Like Latta, Tupelo (20-5) has been on a late-season roll, with the offense leading the way. Monday’s victory over the Lady Panthers was the 14th in their last 16 games for the Lady Tigers (with both losses to a red-hot Dale squad at the Stonewall tournament earlier this month) since they dropped a baffling 13-1 decision to Stonewall on March 30.

“I guess after you look at it, it looks like a wake-up call, but we weren’t playing that great before that game,” Goostree said of the Stonewall loss. “We just hadn’t gotten to play a lot before that.
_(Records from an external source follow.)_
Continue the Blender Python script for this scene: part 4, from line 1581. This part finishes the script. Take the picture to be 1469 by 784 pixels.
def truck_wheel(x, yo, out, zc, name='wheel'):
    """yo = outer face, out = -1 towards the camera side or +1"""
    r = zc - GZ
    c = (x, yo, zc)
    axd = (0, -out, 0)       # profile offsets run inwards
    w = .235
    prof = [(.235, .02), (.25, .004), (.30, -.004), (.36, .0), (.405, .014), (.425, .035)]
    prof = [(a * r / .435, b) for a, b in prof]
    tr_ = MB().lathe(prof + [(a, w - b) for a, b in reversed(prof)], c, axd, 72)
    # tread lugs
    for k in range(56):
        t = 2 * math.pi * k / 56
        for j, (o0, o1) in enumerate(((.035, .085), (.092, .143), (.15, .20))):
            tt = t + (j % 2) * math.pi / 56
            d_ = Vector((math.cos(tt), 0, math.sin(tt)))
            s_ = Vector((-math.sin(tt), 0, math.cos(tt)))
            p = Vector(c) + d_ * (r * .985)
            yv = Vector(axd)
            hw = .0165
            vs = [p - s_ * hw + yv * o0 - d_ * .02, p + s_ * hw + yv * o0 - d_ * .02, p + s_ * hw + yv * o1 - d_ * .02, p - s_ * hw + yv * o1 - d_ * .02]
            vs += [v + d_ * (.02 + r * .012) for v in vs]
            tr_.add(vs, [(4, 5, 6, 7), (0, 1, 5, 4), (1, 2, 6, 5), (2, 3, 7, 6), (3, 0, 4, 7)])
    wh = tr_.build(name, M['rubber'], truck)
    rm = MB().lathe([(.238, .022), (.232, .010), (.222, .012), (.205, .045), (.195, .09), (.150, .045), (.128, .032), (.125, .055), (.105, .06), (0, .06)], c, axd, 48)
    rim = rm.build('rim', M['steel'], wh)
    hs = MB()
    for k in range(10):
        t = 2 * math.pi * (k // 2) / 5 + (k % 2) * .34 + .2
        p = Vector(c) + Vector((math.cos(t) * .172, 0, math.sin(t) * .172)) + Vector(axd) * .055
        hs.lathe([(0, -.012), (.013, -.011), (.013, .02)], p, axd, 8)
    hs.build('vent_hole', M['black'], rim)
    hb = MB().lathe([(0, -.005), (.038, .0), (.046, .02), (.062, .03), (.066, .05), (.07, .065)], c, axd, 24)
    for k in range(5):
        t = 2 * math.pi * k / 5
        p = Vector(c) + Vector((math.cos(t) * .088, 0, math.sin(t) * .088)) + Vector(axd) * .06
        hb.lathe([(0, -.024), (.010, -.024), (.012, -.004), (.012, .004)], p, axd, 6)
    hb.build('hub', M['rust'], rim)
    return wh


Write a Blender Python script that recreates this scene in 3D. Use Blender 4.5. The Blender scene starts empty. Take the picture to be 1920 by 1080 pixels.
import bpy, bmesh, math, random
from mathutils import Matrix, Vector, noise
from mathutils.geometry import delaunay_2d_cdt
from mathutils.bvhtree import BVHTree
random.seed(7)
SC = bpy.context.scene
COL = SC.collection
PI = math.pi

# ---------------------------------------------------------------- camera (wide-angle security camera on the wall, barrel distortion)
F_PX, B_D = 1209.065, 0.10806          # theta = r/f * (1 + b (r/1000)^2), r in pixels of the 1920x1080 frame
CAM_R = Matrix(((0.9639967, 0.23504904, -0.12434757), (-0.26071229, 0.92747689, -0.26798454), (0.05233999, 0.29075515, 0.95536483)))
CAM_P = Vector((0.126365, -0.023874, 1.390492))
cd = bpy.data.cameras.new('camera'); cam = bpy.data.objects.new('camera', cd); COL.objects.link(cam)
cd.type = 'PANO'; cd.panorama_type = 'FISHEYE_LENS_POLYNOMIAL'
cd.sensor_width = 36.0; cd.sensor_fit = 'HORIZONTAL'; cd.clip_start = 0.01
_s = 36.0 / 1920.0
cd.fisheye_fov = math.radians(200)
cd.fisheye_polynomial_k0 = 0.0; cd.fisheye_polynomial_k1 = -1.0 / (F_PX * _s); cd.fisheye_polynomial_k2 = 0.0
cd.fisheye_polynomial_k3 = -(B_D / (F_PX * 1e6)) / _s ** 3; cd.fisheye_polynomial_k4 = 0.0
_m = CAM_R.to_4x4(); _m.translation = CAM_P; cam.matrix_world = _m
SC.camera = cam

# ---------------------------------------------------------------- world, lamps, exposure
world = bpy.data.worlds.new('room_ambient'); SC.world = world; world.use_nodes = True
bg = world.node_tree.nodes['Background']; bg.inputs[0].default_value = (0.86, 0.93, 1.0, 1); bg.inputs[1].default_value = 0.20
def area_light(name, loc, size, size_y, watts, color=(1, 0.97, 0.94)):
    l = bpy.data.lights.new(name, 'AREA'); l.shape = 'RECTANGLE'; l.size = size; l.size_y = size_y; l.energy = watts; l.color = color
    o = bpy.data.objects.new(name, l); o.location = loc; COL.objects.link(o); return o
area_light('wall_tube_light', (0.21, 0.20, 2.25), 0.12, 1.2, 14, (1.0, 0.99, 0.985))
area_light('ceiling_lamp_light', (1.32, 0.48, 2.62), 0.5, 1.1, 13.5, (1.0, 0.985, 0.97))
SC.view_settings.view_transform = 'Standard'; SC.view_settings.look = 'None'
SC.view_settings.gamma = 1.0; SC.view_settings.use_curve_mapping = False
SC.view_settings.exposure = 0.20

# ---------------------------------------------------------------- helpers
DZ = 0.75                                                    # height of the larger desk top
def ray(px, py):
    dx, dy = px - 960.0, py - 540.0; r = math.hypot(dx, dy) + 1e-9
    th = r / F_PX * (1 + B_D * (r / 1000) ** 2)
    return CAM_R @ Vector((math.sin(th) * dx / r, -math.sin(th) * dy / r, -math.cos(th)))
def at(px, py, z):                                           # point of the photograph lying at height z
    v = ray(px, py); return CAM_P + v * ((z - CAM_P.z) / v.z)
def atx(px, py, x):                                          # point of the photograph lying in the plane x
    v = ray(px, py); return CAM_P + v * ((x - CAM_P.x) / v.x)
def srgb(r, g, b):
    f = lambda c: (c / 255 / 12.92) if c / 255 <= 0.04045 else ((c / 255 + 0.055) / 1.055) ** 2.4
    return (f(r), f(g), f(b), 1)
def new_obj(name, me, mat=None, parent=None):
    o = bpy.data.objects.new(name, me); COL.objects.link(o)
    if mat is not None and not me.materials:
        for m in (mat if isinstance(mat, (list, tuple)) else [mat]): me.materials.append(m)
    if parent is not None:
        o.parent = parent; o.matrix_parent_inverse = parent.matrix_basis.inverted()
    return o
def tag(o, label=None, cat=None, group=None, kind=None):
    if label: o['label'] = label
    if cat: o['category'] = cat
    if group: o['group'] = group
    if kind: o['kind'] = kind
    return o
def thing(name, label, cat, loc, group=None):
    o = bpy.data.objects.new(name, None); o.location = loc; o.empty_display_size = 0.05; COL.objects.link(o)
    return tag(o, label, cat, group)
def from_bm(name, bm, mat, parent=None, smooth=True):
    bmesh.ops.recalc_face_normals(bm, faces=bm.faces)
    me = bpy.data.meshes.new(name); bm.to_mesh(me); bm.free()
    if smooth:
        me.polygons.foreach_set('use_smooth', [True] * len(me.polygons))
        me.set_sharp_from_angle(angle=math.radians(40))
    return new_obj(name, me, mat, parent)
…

Since then, we’ve gotten to play a lot more regularly, and it’s a lot easier to hit a slowpitch softball when you get to do it a lot.”

Tupelo has one of the most dangerous lineups in Class A, and Goostree said his defense has been good enough during the the Lady Tigers’ recent hot streak.

“Before (the Stonewall game), it had been one or two people one game and one or two different people in another game, but lately we’ve been getting hitting up and down the lineup,” he explained. “Instead of giving ourselves a chance to score in two or three innings, we have a chance now to score in five or six innings, and that gives us a chance to put a lot more pressure on people.

“Defensively, we have our moments,” Goostree added. “If we can ever put seven innings together defensively, we can be pretty tough. We’re in a pretty good rhythm offensively, and defensively we make most of the plays — but I would like us to make all the plays.”

Goostree said he doesn’t know a lot about the other two teams in his regional, but Tupelo has beaten old rival Coleman twice this season (6-5 in eight innings and 12-2 one day later en route to a runner-up finish at the Stonewall Tournament) as part of one of Oklahoma’s toughest small-school schedules.

“We’ve played 13 games against top-20, seven against top-10 and three against top-five teams,” Goostree noted. “When you play good people, they expose what you don’t do well. We’ve had a chance to be exposed, and we’ve worked on that stuff, so that’s one of the benefits of playing a tough schedule.”